Monday, June 27, 2011

Recruiting Soldiers for the US Colored Troops

Image Used as Recruitment Flyer for Black Union Soldiers


Recently, I came across a document of a soldier who enlisted in the 11th US, Colored Infantry which was organized in Ft. Smith Arkansas.  Unlike many other soldiers of African Ancestry, this man enlisted in Illinois and was then sent directly to Arkansas for service with the 11th US Colored Infantry.


Source: Footnote.com Image: #33|113385616

He was recruited late in the Civil War and was expected to serve only for 1 year instead of the 3  year enlistment of others serving with the US Colored Troops.

Close Up of Muster Roll image from Service Record of James Aiken, 11th US Colored Infantry
Source: Footnote.com Image: #33|113385620


Apparently this soldier was part of a detachment of US Volunteers that were recruited out of the south, but they were destined for units serving in the south.

Portion of Image from Service Record of James Aiken, 11th US Colored Infantry
 with  Source: Footnote.com Image: #33|113385616


I thought the procedure was interesting, and was mostly likely something unique, but then, I had a conversation with another fellow researcher. She shared with me about her surprise to see a soldier from Canada who served in the 1st US Colored Cavalry that she was researching. This is a regiment organized in Virginia. The soldier she mentioned, Moses Smith, was born in Canada, and enlisted in the Union Army in Buffalo New Year.  Like the soldier, whose name appears above, her soldier also enlisted in a regiment organized in the south, but he enlisted in Buffalo, NY.


Document Reflects the Enlistment of a Canadian Born Man Who Enlisted in Buffalo NY
Source: Footnote Image: #33|261413536

In this case Moses Smith entered the war in 1864 in Buffalo NY and was sent to be a part of the 1st US Colored Cavalry, which was organized at Camp Hamilton VA.
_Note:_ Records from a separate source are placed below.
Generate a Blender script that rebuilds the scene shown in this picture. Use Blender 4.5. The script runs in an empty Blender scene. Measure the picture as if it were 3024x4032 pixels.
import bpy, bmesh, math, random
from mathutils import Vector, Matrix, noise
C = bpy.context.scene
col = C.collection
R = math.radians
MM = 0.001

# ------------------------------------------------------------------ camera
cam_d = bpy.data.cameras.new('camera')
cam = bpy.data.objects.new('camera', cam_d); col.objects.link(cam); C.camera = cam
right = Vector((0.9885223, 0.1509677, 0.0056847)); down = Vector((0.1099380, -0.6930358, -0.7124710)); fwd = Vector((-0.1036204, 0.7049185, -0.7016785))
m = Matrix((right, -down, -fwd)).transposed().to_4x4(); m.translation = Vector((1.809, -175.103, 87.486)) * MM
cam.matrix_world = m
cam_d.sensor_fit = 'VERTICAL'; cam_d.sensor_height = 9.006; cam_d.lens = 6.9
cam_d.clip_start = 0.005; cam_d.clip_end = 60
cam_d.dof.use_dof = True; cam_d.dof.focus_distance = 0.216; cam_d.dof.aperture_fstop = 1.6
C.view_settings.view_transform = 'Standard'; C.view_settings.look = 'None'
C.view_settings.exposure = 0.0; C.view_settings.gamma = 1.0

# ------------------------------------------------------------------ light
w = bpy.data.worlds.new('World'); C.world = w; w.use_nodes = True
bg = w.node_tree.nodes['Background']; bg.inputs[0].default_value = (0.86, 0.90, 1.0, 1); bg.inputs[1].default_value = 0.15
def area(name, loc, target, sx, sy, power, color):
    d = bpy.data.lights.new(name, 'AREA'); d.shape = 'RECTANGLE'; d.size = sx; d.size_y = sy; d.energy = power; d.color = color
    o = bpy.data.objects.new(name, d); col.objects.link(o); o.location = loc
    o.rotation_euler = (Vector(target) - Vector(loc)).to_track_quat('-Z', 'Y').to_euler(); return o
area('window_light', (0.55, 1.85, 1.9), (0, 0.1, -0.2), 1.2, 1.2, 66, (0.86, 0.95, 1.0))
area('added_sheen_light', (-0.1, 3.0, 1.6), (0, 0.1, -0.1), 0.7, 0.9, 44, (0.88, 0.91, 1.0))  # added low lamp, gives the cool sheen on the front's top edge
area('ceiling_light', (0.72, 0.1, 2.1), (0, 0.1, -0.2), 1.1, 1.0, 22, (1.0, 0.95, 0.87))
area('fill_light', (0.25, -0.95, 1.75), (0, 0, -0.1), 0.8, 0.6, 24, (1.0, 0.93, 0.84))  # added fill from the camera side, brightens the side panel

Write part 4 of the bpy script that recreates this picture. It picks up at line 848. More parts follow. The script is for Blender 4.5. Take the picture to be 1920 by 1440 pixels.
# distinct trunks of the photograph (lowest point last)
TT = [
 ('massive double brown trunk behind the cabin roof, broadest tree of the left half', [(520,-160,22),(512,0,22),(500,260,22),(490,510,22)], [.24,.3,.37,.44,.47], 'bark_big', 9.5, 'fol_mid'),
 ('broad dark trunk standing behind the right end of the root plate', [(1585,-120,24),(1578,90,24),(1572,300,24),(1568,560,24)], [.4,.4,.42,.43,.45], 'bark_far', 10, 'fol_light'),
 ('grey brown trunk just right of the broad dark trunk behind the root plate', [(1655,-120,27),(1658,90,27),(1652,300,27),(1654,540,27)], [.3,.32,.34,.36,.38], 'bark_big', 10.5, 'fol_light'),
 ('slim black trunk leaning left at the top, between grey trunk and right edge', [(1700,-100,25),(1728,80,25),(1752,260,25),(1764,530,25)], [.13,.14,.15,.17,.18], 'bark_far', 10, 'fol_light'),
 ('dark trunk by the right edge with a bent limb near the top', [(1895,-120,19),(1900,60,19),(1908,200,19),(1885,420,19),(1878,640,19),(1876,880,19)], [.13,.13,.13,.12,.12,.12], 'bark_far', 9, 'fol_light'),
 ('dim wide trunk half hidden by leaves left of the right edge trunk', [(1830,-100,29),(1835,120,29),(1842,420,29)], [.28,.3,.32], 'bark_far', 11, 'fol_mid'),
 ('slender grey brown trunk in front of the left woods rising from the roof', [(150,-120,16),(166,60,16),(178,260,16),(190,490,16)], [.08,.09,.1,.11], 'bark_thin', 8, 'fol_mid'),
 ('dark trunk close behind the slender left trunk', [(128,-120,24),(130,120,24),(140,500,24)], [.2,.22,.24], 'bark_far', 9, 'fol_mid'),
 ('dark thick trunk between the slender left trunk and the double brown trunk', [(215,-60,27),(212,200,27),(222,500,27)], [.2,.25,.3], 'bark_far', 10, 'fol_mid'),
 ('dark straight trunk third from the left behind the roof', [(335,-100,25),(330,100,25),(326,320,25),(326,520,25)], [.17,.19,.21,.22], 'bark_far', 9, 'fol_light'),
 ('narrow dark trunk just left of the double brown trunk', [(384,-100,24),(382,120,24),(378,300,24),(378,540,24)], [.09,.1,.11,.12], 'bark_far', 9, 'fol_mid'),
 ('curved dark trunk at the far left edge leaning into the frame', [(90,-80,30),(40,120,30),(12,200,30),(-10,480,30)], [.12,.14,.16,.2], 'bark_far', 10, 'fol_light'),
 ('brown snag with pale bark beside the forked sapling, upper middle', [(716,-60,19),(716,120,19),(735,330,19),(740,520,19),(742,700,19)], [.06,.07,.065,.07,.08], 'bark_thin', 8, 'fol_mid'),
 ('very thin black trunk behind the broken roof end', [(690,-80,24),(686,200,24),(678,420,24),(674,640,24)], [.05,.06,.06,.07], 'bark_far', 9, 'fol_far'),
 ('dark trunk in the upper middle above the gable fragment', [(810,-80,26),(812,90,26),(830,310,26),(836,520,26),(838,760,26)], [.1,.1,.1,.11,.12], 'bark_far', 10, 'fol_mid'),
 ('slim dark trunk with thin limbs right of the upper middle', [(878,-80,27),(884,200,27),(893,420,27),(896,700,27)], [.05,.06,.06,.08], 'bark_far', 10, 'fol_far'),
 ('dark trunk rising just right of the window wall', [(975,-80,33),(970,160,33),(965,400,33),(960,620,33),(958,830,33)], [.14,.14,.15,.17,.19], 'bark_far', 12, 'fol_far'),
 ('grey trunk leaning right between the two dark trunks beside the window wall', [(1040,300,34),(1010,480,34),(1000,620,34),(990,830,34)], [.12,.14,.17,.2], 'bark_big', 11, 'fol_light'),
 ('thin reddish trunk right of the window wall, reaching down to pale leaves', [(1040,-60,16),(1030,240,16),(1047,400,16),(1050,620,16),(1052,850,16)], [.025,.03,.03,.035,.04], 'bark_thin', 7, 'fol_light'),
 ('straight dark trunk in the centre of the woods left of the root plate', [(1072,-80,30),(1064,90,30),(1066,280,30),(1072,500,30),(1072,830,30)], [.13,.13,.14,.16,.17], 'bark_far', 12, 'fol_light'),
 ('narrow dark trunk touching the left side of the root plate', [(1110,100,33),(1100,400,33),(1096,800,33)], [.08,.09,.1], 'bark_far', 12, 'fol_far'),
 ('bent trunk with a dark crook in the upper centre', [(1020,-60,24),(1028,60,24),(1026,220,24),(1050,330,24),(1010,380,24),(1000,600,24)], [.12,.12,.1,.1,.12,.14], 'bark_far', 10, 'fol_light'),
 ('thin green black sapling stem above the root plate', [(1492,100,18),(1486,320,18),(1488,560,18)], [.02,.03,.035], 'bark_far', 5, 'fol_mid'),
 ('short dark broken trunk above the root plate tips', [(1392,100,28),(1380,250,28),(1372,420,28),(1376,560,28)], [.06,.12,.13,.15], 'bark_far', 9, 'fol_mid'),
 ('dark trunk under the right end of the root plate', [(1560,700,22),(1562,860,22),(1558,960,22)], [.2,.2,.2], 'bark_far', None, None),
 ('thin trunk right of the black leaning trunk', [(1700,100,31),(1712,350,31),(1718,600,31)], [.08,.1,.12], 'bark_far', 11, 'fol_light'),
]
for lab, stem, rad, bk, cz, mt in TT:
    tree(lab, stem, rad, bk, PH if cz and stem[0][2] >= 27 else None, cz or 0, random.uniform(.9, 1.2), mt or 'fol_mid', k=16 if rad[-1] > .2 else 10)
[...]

Another document reflecting detachment of US Volunteer Recruits
Source: Footnote Image #33|261413537


Trying to understand this I became more interested in the recruitment efforts for black soldiers. How did the word get to places far and near Union lines for able bodied men to join?

I learned that once approval was given to form the US Colored Troops, it was not uncommon to find flyers especially in northern cities, encouraging men of African descent to join the Union Army. I have found so far, 9 different recruitment flyers.

Some of the flyers were regiment specific:



Others directed men to a specific place to be trained:


Some flyers were very broad, simply appealing to men of color to join the fight for the Union:




But then I saw another flyer----that was clear---the enlisting soldiers would be sent to specific places in the south and west. When I saw it, I wondered if men such as James Aiken of the 11th and Moses Smith, the Canadian born man of color, were inspired to join the battle of liberation.


The words were clear----soldiers were needed in the south and west.


I have found nine different images directed at enlisting black soldiers and found them all enlightening, and eye opening.  The Civil War was truly complex, and the efforts to find men to fight was a mighty one as well.  

Thankfully some of those stories can still be told by the artifacts that remain behind.